If not enough members are recruited during upcoming fall recruitment, University of Idaho’s Alpha Tau Omega chapter could potentially lose its chapter house, said Nickolaus Stutzman, ATO alumni and member of ATO Alumni Committee.
Part of the reason ATO’s member numbers are low stems from a September 2012 incident involving underage drinking, when 22 ATO fraternity members were expelled by the national organization — leaving 12 members to rebuild the chapter. Stutzman said the group is working with their nationals about the issue, but will not know the result until next fall.
“It depends on the amount (of money) the alumni are willing to give,” Stutzman said. “This happens every year. We have five to 15 guys living there when rush starts and try to get enough to pay the bills. It’s just a waiting game.”
UI Greek Adviser Matt Kurz said ATO has always been a smaller fraternity — even so, having more than half of its members kicked out puts it in a tough position.

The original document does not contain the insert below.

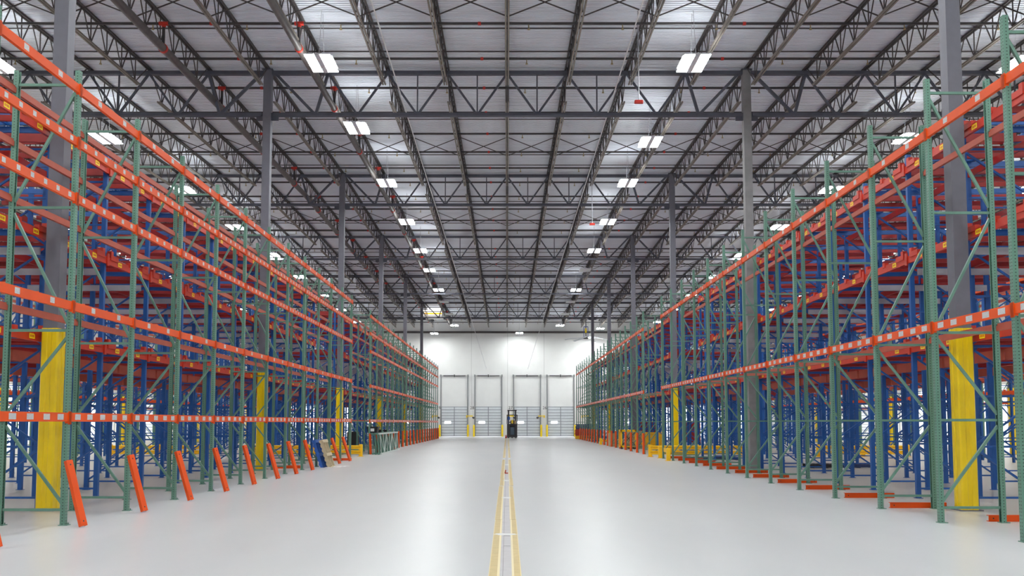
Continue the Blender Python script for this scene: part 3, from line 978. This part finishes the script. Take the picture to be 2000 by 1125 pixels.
# ------------------------------------------------------------------ pallets, frames, loads
def pallet(name, m, loc, lab, L=1.2, W=1.0, rot=(0,0,0), grp=None, m2=None):
    t = thing(name, loc, lab, 'pallet', grp); t.rotation_euler = rot
    for k in range(7):
        x = -L/2 + 0.05 + k*(L-0.1)/6
        b = MB(); b.box(x-0.05, x+0.05, -W/2, W/2, 0.122, 0.144); b.build('top_board', m, t)
    for y in (-W/2+0.04, 0, W/2-0.04):
        b = MB(); b.box(-L/2, L/2, y-0.02, y+0.02, 0.022, 0.121); b.build('stringer', m2 or m, t)
    for x in (-L/2+0.06, 0, L/2-0.06):
        b = MB(); b.box(x-0.06, x+0.06, -W/2, W/2, 0, 0.021); b.build('bottom_board', m, t)
    return t
a = math.radians(72)
pallet('pallet', M['bluewood'], (-7.2, 34.75, 0.5), 'blue painted pallet leaning on a green post of the left rack', 1.2, 1.0, (0, a-math.pi, 0))
pallet('pallet', M['wood'], (-6.93, 34.8, 0.5), 'pale wooden pallet leaning in front of the blue pallet on the left', 1.2, 1.0, (0, a-math.pi, 0))
bpy.context.view_layer.update()
# scraps of film at the pallets' feet
b = MB()
for k in range(9):
    x = -6.75 + random.uniform(-0.2,0.45); y = 34.6 + random.uniform(-0.4,0.7); r = random.uniform(0.08,0.2)
    vs = [(x,y,0.02+random.uniform(0,0.03))]; n = 7
    for i in range(n):
        an = 2*math.pi*i/n; rr = r*random.uniform(0.6,1.3)
        vs.append((x+rr*math.cos(an), y+rr*math.sin(an), 0.004))
    b.add(vs, [(0,1+i,1+(i+1)%n) for i in range(n)] + [tuple(range(n,0,-1))])
tag(b.build('plastic_film', M['film']), 'crumpled white plastic film on the floor by the leaning pallets', 'plastic film', kind='stuff')

def stored_frame(x, y, lean, L, m, lab, H=1.12):
    """upright frame lying on its long edge along +y"""
    t = thing('upright_frame', (x, y, 0), lab, 'rack frame', 'green upright frames stood on edge')
    t.rotation_euler = (0, lean, 0)
    for z in (0.04, H):
        b = MB(); b.box(-0.037, 0.037, 0, L, z-0.038, z+0.038); b.build('post', m, t)
    ys_ = [0.25 + i*(L-0.5)/6 for i in range(7)]
    for i, q in enumerate(ys_):
        b = MB(); b.bar((0,q,0.07),(0,q,H-0.03),0.035); b.build('brace', m, t)
        if i < 6:
            r = ys_[i+1]
            b = MB(); b.bar((0,q+0.05,0.07 if i%2 else H-0.04),(0,r-0.05,H-0.04 if i%2 else 0.07),0.035); b.build('brace', m, t)
    return t
for i in range(6):
    stored_frame(-7.22 + i*0.085, 48.0 - 0.06*i + (0.3 if i % 2 else 0), math.radians(-5), 8.0, M['pale_green'] if i in (5,) else M['green_plain'],
                 ('pale green rack frame on the aisle side of the stored frames at the left' if i == 5 else 'green rack frame stood on edge at the left, %s from the rack side' % ORD[i]))
t = thing('black_bin', (-7.32, 48.9, 1.16), 'black plastic bin resting on the stored green frames', 'bin')
b = MB()
vs = [(-0.28,-0.35,0),(0.2,-0.35,0),(0.2,0.35,0),(-0.28,0.35,0),(-0.36,-0.42,0.34),(0.28,-0.42,0.34),(0.28,0.42,0.34),(-0.36,0.42,0.34),(-0.33,-0.39,0.34),(0.25,-0.39,0.34),(0.25,0.39,0.34),(-0.33,0.39,0.34),(-0.25,-0.32,0.03),(0.17,-0.32,0.03),(0.17,0.32,0.03),(-0.25,0.32,0.03)]
b.add(vs, [(3,2,1,0),(0,1,5,4),(1,2,6,5),(2,3,7,6),(3,0,4,7),(4,5,9,8),(5,6,10,9),(6,7,11,10),(7,4,8,11),(8,9,13,12),(9,10,14,13),(10,11,15,14),(11,8,12,15),(12,13,14,15)])
b.build('tub', M['black'], t)
b = MB(); b.box(-0.12, 0.08, -0.4, -0.389, 0.08, 0.24); tag(b.build('paper_label', M['white'], t), 'white paper label')

# dark wrapped load behind the left frames
t = thing('wrapped_load', (-8.9, 51.5, 0), 'dark wrapped pallet load behind the stored green frames', 'pallet load')
b = MB(); b.bev(-0.3,0.3,-0.4,0.4,0.14,1.2,0.05); b.build('load', M['black'], t)
b = MB()
for x in (-0.42,0,0.42): b.box(x-0.05,x+0.05,-0.5,0.5,0,0.11)
b.box(-0.5,0.5,-0.5,0.5,0.11,0.139); b.build('pallet_base', M['wood'], t)
t = thing('wrapped_load', (-8.5, 60.5, 0), 'dark wrapped pallet load deeper in the far left rack', 'pallet load')
b = MB(); b.bev(-0.45,0.45,-0.5,0.5,0.14,1.25,0.05); b.build('load', M['black'], t)
b = MB(); b.box(-0.5,0.5,-0.5,0.5,0,0.139); b.build('pallet_base', M['wood'], t)

# blue and dark pallets on the floor under the right rack
pallet('pallet', M['darkblue'], (8.75, 41.2, 0.0), 'dark blue pallet lying under the right rack near the guard rail, aisle side', 1.1, 1.2)
pallet('pallet', M['darkblue'], (10.1, 41.6, 0.0), 'dark blue pallet lying under the right rack near the guard rail, inner side', 1.1, 1.2)
pallet('pallet', M['dark'], (12.1, 34.3, 0.0), 'black pallet lying among the blue posts on the right, aisle side', 1.2, 1.0)
pallet('pallet', M['darkblue'], (13.4, 34.5, 0.0), 'dark pallet lying among the blue posts on the right, inner side', 1.2, 1.0)

# yellow rack, beams and cartons along the far right row
def beam_stack(x, y, n, ncol, L, m, lab, name='steel_beam', dz=0.11, z0=0.1, grp=None, along='x', jit=0.04):
    for k in range(n):
        for c in range(ncol):
            b = MB()
            prof = [(-0.05,0),(0.05,0),(0.05,0.03),(0.015,0.03),(0.015,0.065),(0.05,0.065),(0.05,0.095),(-0.05,0.095),(-0.05,0.065),(-0.015,0.065),(-0.015,0.03),(-0.05,0.03)]
            key = ('st', L, along, m.name)
            fn = (lambda u,v,q: (q,u,v)) if along == 'x' else (lambda u,v,q: (u,q,v))
            def mk():
                b = MB(); b.prism(prof, fn, -L/2, L/2); return b
            o = shared(key, mk, name, m, None, (x + (random.uniform(-jit,jit) if along == 'x' else c*0.24), y + (c*0.24 if along == 'x' else 0), z0+k*dz))
            tag(o, lab % (ORD[k], ORD[c]), 'steel beam', grp)
beam_stack(9.35, 57.2, 9, 3, 1.3, M['safety'], 'yellow steel beam in the stack behind the yellow frame, %s layer up, %s from the camera', z0=0.12, grp='stacked yellow beams')
t = thing('yellow_frame', (7.45, 58.2, 0), 'yellow steel stillage frame standing by the far right posts', 'steel frame')
for x in (0.0, 0.95):
    for y in (0.0, 0.9):
        b = MB(); b.box(x-0.05,x+0.05,y-0.05,y+0.05,0.1,1.25); b.build('frame_post', M['safety'], t)
b = MB(); b.box(-0.05,1.0,-0.05,0.05,1.12,1.25); b.box(-0.05,1.0,0.85,0.95,1.12,1.25); b.box(-0.05,0.05,0.05,0.85,1.12,1.25); b.build('top_rail', M['safety'], t)
b = MB(); b.box(-0.05,1.0,-0.05,0.95,0.1,0.2); b.build('base', M['safety'], t)
b = MB(); b.box(-0.02,0.1,-0.05,0.95,0,0.1); b.box(0.85,0.97,-0.05,0.95,0,0.1); b.build('foot', M['dark'], t)
for k, wv in ((1,0.3),(2,0.25)):
    b = MB(); b.bar((0.03,-0.02,0.25),(0.92,-0.02,1.1),0.04) if k == 1 else b.bar((0.92,-0.02,0.25),(0.03,-0.02,1.1),0.04)
    b.build('cross_brace', M['dark'], t)
for k in range(8):
    pallet('pallet', M['wood'], (8.5, 59.4, k*0.146), 'wooden pallet in the stack beside the yellow frame, %s from the floor' % ORD[k], 1.0, 1.0, (0,0,0.02*(k%3)), 'stacked wooden pallets')
for i, (x, y, s, h, tt) in enumerate(((7.6,64.2,0.5,0.42,'front lower'), (7.62,64.8,0.48,0.95,'rear tall'), (8.1,64.0,0.45,0.55,'right hand'))):
    t = thing('cardboard_box', (x, y, 0), 'brown cardboard box on the floor by the far right posts, the %s one' % tt, 'box', 'brown boxes by the far right rack')
    b = MB(); b.box(-s/2,s/2,-s/2,s/2,0,h); b.build('carton', M['card'], t)
    b = MB(); b.box(-0.03,0.03,-s/2-0.002,s/2+0.002,h,h+0.003); b.build('packing_tape', M['tape_lt'], t)
guard_rail(7.3, 69.5, 7.9, 69.6, 2, 'stub of yellow guard rail standing near the cardboard boxes', 0.5, (0.3,))
# layered beam pile at the end of the right row
beam_stack(8.0, 92.6, 3, 4, 1.7, M['safety'], 'yellow beam at the bottom of the pile by the back end, %s layer, %s from the camera', z0=0.02, grp='yellow beams of the end pile', jit=0.08)
beam_stack(8.0, 92.6, 6, 4, 1.7, M['redorange'], 'orange beam in the middle of the pile by the back end, %s layer, %s from the camera', z0=0.35, grp='orange beams of the end pile', jit=0.12)
beam_stack(8.0, 92.6, 5, 4, 1.7, M['darkblue'], 'dark blue beam at the top of the pile by the back end, %s layer, %s from the camera', z0=1.01, grp='blue beams of the end pile', jit=0.12)
for x, y, lab in ((11.5,73,'nearer'),(14.5,71,'farther')):
    t = thing('red_container', (x, y, 0), 'red steel container behind the far right rack, %s one' % lab, 'container', 'red containers behind the racks')
    b = MB(); b.bev(-0.8,0.8,-0.6,0.6,0.15,1.75,0.04); b.build('body', M['red'], t)
    b = MB(); b.box(-0.8,-0.6,-0.6,0.6,0,0.149); b.box(0.6,0.8,-0.6,0.6,0,0.149); b.build('skid', M['dark'], t)
for i,(x,y) in enumerate(((7.7,80.5),(7.8,84.0))):
    pallet('pallet', M['bluewood'] if i == 0 else M['wood'], (x+0.4, y, 0), ('blue' if i == 0 else 'wooden')+' pallet on the floor between the far right posts', 1.0, 1.0)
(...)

“To go through something like that — where two-thirds of your members are kicked (out) at once, it’s a big change,” Kurz said.
Kurz has been a part of five recruitments since working at UI, and said because all fraternities have different priorities, membership numbers have a lot of fluctuation.
Other than in 2009, when Sigma Phi Epsilon voted as an organization to disband its chapter, although it had the opportunity to continue — Kurz said he has not seen a fraternity shut down as a result of low recruitment numbers.
“There is never a pattern. Some fraternities have consistently low numbers — ATO happens to be one of them,” Kurz said. “It doesn’t mean that’s a bad thing, it just means what they consider as an average number for a pledge class might not be the same as some of the other fraternities on campus.”
Although the ATO fraternity has consistently had low numbers in the past, Kurz said, he thinks that the amount of members in a chapter does not define the strength of the organization.
“Fraternities and sororities aren’t bound by a chapter facility. On our campus, we look at the Greek ‘house’ as the most important part of that organization, but the house is really irrelevant,” Kurz said. “But, like ATO, the organization is really about the students who are a part of it –whether they choose to recruit one member a semester or 500, that’s their decision.”
Kurz said although living in a house is part of the Greek tradition, it is important to separate the differences between an organization and the house they live in.
“Even if ATO’s house is gone, they will still be a student-run organization,” Kurz said. “And that’s the core of what I think fraternities and sororities are — a student organization who makes decisions as a group.”